#### [Given instruction]
Do not copy the pictures; transcribe all other material exactly.

===== Supplied data

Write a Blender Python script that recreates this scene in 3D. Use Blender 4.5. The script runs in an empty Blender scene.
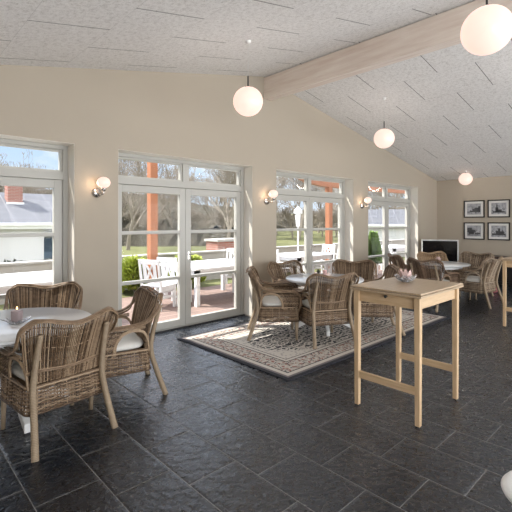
import bpy, math, random
from mathutils import Vector, Matrix
random.seed(7)
PI = math.pi
COL = bpy.context.scene.collection
# ------------------------------------------------------------------ materials
def mat(name):
    m = bpy.data.materials.new(name); m.use_nodes = True
    nt = m.node_tree
    return m, nt, nt.nodes['Principled BSDF']
def nd(nt, t, ins=None, **kw):
    n = nt.nodes.new(t)
    for k, v in kw.items(): setattr(n, k, v)
    if ins:
        for k, v in ins.items():
            if hasattr(v, 'is_output') or isinstance(v, bpy.types.NodeSocket): nt.links.new(v, n.inputs[k])
            else: n.inputs[k].default_value = v
    return n
def mth(nt, op, a, b=0.0, c=0.0):
    n = nt.nodes.new('ShaderNodeMath'); n.operation = op
    for i, v in enumerate((a, b, c)):
        if isinstance(v, bpy.types.NodeSocket): nt.links.new(v, n.inputs[i])
        else: n.inputs[i].default_value = v
    return n.outputs[0]
def mix(nt, f, a, b):
    n = nt.nodes.new('ShaderNodeMix'); n.data_type = 'RGBA'
    for k, v in ((0, f), (6, a), (7, b)):
        if isinstance(v, bpy.types.NodeSocket): nt.links.new(v, n.inputs[k])
        elif k == 0: n.inputs[0].default_value = v
        else: n.inputs[k].default_value = (v[0], v[1], v[2], 1)
    return n.outputs[2]
def ramp(nt, f, stops, const=False):
    n = nt.nodes.new('ShaderNodeValToRGB'); nt.links.new(f, n.inputs[0])
    cr = n.color_ramp
    if const: cr.interpolation = 'CONSTANT'
    while len(cr.elements) < len(stops): cr.elements.new(0.5)
    for e, (p, c) in zip(cr.elements, stops):
        e.position = p; e.color = (c[0], c[1], c[2], 1) if not isinstance(c, (int, float)) else (c, c, c, 1)
    return n.outputs[0]
def bump(nt, b, h, s, d=0.01):
    n = nd(nt, 'ShaderNodeBump', {'Height': h, 'Strength': s, 'Distance': d}); nt.links.new(n.outputs[0], b.inputs['Normal'])
def objco(nt): return nt.nodes.new('ShaderNodeTexCoord').outputs['Object']
def noise(nt, co, scale, detail=3, rough=.5, vec_scale=None):
    if vec_scale:
        mp = nd(nt, 'ShaderNodeMapping', {'Vector': co, 'Scale': vec_scale}); co = mp.outputs[0]
    return nd(nt, 'ShaderNodeTexNoise', {'Vector': co, 'Scale': scale, 'Detail': detail, 'Roughness': rough})
def plain(name, c, rough=.5, metal=0., var=.06, nscale=6, bmp=0., spec=None):
    m, nt, b = mat(name); co = objco(nt)
    n = noise(nt, co, nscale, 4)
    lo = [x*(1-var) for x in c]; hi = [min(1, x*(1+var)) for x in c]
    nt.links.new(mix(nt, n.outputs[0], lo, hi), b.inputs['Base Color'])
    b.inputs['Roughness'].default_value = rough; b.inputs['Metallic'].default_value = metal
    if spec is not None: b.inputs['Specular IOR Level'].default_value = spec
    if bmp:
        n2 = noise(nt, co, nscale*12, 4); bump(nt, b, n2.outputs[0], bmp)
    return m
M = {}
M['wall'] = plain('wall_paint', (.425,.37,.295), .75, var=.02, nscale=2, bmp=.05)
M['frame'] = plain('painted_frame', (.47,.46,.42), .35, var=.02)
M['reveal'] = plain('lightened_reveal', (.66,.62,.55), .6, var=.02)
M['white'] = plain('white_lacquer', (.82,.82,.80), .3, var=.02)
M['outwhite'] = plain('white_garden_paint', (.82,.83,.84), .45, var=.03)
M['cushion'] = plain('cushion_cloth', (.74,.72,.67), .9, var=.08, nscale=14, bmp=.4)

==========

#### [Result below]
Write a Blender Python script that recreates this scene in 3D. Use Blender 4.5. The script runs in an empty Blender scene.
import bpy, math, random
from mathutils import Vector, Matrix
random.seed(7)
PI = math.pi
COL = bpy.context.scene.collection
# ------------------------------------------------------------------ materials
def mat(name):
    m = bpy.data.materials.new(name); m.use_nodes = True
    nt = m.node_tree
    return m, nt, nt.nodes['Principled BSDF']
def nd(nt, t, ins=None, **kw):
    n = nt.nodes.new(t)
    for k, v in kw.items(): setattr(n, k, v)
    if ins:
        for k, v in ins.items():
            if hasattr(v, 'is_output') or isinstance(v, bpy.types.NodeSocket): nt.links.new(v, n.inputs[k])
            else: n.inputs[k].default_value = v
    return n
def mth(nt, op, a, b=0.0, c=0.0):
    n = nt.nodes.new('ShaderNodeMath'); n.operation = op
    for i, v in enumerate((a, b, c)):
        if isinstance(v, bpy.types.NodeSocket): nt.links.new(v, n.inputs[i])
        else: n.inputs[i].default_value = v
    return n.outputs[0]
def mix(nt, f, a, b):
    n = nt.nodes.new('ShaderNodeMix'); n.data_type = 'RGBA'
    for k, v in ((0, f), (6, a), (7, b)):
        if isinstance(v, bpy.types.NodeSocket): nt.links.new(v, n.inputs[k])
        elif k == 0: n.inputs[0].default_value = v
        else: n.inputs[k].default_value = (v[0], v[1], v[2], 1)
    return n.outputs[2]
def ramp(nt, f, stops, const=False):
    n = nt.nodes.new('ShaderNodeValToRGB'); nt.links.new(f, n.inputs[0])
    cr = n.color_ramp
    if const: cr.interpolation = 'CONSTANT'
    while len(cr.elements) < len(stops): cr.elements.new(0.5)
    for e, (p, c) in zip(cr.elements, stops):
        e.position = p; e.color = (c[0], c[1], c[2], 1) if not isinstance(c, (int, float)) else (c, c, c, 1)
    return n.outputs[0]
def bump(nt, b, h, s, d=0.01):
    n = nd(nt, 'ShaderNodeBump', {'Height': h, 'Strength': s, 'Distance': d}); nt.links.new(n.outputs[0], b.inputs['Normal'])
def objco(nt): return nt.nodes.new('ShaderNodeTexCoord').outputs['Object']
def noise(nt, co, scale, detail=3, rough=.5, vec_scale=None):
    if vec_scale:
        mp = nd(nt, 'ShaderNodeMapping', {'Vector': co, 'Scale': vec_scale}); co = mp.outputs[0]
    return nd(nt, 'ShaderNodeTexNoise', {'Vector': co, 'Scale': scale, 'Detail': detail, 'Roughness': rough})
def plain(name, c, rough=.5, metal=0., var=.06, nscale=6, bmp=0., spec=None):
    m, nt, b = mat(name); co = objco(nt)
    n = noise(nt, co, nscale, 4)
    lo = [x*(1-var) for x in c]; hi = [min(1, x*(1+var)) for x in c]
    nt.links.new(mix(nt, n.outputs[0], lo, hi), b.inputs['Base Color'])
    b.inputs['Roughness'].default_value = rough; b.inputs['Metallic'].default_value = metal
    if spec is not None: b.inputs['Specular IOR Level'].default_value = spec
    if bmp:
        n2 = noise(nt, co, nscale*12, 4); bump(nt, b, n2.outputs[0], bmp)
    return m
M = {}
M['wall'] = plain('wall_paint', (.425,.37,.295), .75, var=.02, nscale=2, bmp=.05)
M['frame'] = plain('painted_frame', (.47,.46,.42), .35, var=.02)
M['reveal'] = plain('lightened_reveal', (.66,.62,.55), .6, var=.02)
M['white'] = plain('white_lacquer', (.82,.82,.80), .3, var=.02)
M['outwhite'] = plain('white_garden_paint', (.82,.83,.84), .45, var=.03)
M['cushion'] = plain('cushion_cloth', (.74,.72,.67), .9, var=.08, nscale=14, bmp=.4)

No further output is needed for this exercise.